Matcham Skipper circa 1945
Photo: Albert Tucker. State Library of Victoria

I finally found another carpenter named Laurie Mayfield, who in competent fashion took over the framing and general work, and I persuaded Macham Skipper to undertake the completion of the stone chimney, which was to be nearly five metres high and three metres wide. Matcham followed the ideas I had about the use of the stone we had, which was unruly in nature and hard to knap into disciplined spalls, though it possessed excellent spirit and character. While Matcham with his Montsalvat experience thought the material too brash, he realised that any further refinement would be almost impossible. He would climb onto the scaffold, all the while singing home-spun versions of operatic arias as though the whole manoeuvre should not to be taken too seriously; and then he would disappear, once night had descended on the work like a theatrical curtain. But he did finally complete it, and no one has ever criticised it since.

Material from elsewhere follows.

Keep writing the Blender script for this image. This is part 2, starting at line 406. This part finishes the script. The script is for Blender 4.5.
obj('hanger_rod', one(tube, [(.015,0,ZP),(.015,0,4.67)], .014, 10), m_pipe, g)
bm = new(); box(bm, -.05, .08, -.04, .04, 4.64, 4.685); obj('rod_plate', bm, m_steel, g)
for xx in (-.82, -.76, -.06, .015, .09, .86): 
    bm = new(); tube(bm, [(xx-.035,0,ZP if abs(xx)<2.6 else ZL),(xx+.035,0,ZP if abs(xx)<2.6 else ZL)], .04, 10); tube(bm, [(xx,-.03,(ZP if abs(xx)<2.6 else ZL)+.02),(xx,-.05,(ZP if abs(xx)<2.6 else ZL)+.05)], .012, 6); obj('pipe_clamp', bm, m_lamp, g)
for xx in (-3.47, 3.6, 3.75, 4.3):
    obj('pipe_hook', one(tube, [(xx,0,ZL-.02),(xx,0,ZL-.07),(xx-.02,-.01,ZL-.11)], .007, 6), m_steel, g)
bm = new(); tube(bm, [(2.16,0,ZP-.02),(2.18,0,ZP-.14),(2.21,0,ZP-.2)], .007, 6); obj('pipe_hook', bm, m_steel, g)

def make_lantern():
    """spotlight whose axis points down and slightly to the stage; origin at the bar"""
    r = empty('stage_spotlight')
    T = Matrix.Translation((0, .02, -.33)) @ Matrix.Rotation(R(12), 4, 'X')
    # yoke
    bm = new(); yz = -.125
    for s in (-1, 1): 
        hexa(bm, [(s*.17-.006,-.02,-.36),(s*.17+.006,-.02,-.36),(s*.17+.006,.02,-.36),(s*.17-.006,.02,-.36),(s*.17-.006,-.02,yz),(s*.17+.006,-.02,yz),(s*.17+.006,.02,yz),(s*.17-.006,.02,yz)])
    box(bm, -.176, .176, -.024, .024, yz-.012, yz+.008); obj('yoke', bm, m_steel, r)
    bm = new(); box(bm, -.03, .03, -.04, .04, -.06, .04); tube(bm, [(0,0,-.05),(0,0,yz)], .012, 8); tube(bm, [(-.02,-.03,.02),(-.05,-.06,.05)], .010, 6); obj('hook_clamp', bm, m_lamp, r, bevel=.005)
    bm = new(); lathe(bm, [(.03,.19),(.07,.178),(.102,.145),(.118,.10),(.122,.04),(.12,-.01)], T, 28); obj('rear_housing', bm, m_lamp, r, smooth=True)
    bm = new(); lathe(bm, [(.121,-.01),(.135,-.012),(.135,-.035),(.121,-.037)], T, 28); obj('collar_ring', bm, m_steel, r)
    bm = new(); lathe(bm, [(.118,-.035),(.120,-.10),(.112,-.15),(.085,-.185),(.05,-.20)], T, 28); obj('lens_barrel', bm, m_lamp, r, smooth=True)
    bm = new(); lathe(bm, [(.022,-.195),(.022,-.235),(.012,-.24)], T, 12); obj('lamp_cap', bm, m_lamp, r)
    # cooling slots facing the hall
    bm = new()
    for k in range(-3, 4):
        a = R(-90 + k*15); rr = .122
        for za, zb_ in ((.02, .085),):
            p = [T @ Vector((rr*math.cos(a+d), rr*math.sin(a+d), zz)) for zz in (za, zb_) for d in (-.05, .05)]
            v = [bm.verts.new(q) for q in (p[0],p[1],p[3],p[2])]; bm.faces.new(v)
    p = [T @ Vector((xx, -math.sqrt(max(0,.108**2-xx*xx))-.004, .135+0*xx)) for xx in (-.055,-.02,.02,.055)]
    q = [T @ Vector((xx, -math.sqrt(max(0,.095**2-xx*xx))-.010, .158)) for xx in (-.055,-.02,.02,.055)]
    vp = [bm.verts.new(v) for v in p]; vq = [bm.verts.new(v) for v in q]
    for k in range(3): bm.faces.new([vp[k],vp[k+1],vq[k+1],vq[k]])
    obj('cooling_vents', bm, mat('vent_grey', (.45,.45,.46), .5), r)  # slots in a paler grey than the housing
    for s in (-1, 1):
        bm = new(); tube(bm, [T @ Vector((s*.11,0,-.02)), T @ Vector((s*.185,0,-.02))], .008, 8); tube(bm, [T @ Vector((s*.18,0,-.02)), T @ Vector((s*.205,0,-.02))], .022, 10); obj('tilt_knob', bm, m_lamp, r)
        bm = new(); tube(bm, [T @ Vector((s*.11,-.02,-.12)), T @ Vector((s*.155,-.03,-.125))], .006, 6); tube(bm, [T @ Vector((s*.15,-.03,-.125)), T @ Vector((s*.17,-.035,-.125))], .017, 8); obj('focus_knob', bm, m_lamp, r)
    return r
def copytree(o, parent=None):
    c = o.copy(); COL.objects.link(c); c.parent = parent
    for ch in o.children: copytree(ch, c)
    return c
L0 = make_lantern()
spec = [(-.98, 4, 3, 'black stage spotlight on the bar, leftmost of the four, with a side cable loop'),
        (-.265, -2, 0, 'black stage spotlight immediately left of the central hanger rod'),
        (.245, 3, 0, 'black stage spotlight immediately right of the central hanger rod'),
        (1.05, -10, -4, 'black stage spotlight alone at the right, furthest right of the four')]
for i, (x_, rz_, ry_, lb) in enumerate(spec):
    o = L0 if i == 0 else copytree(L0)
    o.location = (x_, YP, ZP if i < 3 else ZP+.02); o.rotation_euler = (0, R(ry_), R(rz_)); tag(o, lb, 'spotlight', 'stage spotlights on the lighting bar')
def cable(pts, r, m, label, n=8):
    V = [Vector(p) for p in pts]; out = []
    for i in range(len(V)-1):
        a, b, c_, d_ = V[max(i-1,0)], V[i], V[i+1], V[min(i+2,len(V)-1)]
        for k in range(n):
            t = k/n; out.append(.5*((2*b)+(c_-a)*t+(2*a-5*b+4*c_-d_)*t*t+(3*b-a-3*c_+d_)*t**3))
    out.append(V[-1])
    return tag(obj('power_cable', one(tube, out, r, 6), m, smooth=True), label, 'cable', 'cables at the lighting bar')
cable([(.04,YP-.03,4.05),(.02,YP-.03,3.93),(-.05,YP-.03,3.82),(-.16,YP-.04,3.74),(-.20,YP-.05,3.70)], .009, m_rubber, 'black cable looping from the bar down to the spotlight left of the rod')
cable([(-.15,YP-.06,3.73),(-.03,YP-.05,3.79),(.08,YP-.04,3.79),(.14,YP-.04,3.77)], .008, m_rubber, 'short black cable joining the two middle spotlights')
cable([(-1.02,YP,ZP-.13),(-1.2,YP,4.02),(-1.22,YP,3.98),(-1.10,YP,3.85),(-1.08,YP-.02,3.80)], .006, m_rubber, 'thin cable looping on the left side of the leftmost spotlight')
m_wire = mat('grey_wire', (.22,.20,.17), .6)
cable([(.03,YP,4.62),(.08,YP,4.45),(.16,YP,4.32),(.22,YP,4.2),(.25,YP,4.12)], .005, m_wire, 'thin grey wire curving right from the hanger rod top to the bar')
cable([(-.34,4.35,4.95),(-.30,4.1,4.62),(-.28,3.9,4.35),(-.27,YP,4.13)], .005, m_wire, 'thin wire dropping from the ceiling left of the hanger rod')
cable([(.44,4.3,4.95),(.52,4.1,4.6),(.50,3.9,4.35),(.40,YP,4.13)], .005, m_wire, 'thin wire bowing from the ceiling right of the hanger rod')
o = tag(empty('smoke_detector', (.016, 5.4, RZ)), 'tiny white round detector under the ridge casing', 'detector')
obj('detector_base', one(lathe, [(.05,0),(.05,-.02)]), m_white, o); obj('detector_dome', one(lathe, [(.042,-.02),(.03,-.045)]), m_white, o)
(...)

On some occasions during its progress, Matcham would attack a bit here and there with a large hammer, trying to achieve a character nearer to his heart's desire - and have a 'go' at me at the same time. When an extension was made to the house a quarter of a century later, the stonework was found to be a foot wider at the bottom than at the top, but that failed to alter our good opinion of it. Everyone who knew anything about stonework agreed that John Yule's was the best job, but that he had also had the best of the stone. The house was practically completed during October except for some flash-panel internal doors, for which there was a delay of six months. I overcame this dilemma by nailing three twelve-inch-wide oregon planks lapped one and one-half inches, just as Burley Griffin had done to his own house across the road. The timber was too green for this idea to last, except as a temporary expedient, but the Brynings, who were by this time married, moved in to sounds of unlimited felicity. The only problem was that prices had doubled during the building operation, and we were glad to recover what it cost us without seeking the profit our cost-plus contract provided for.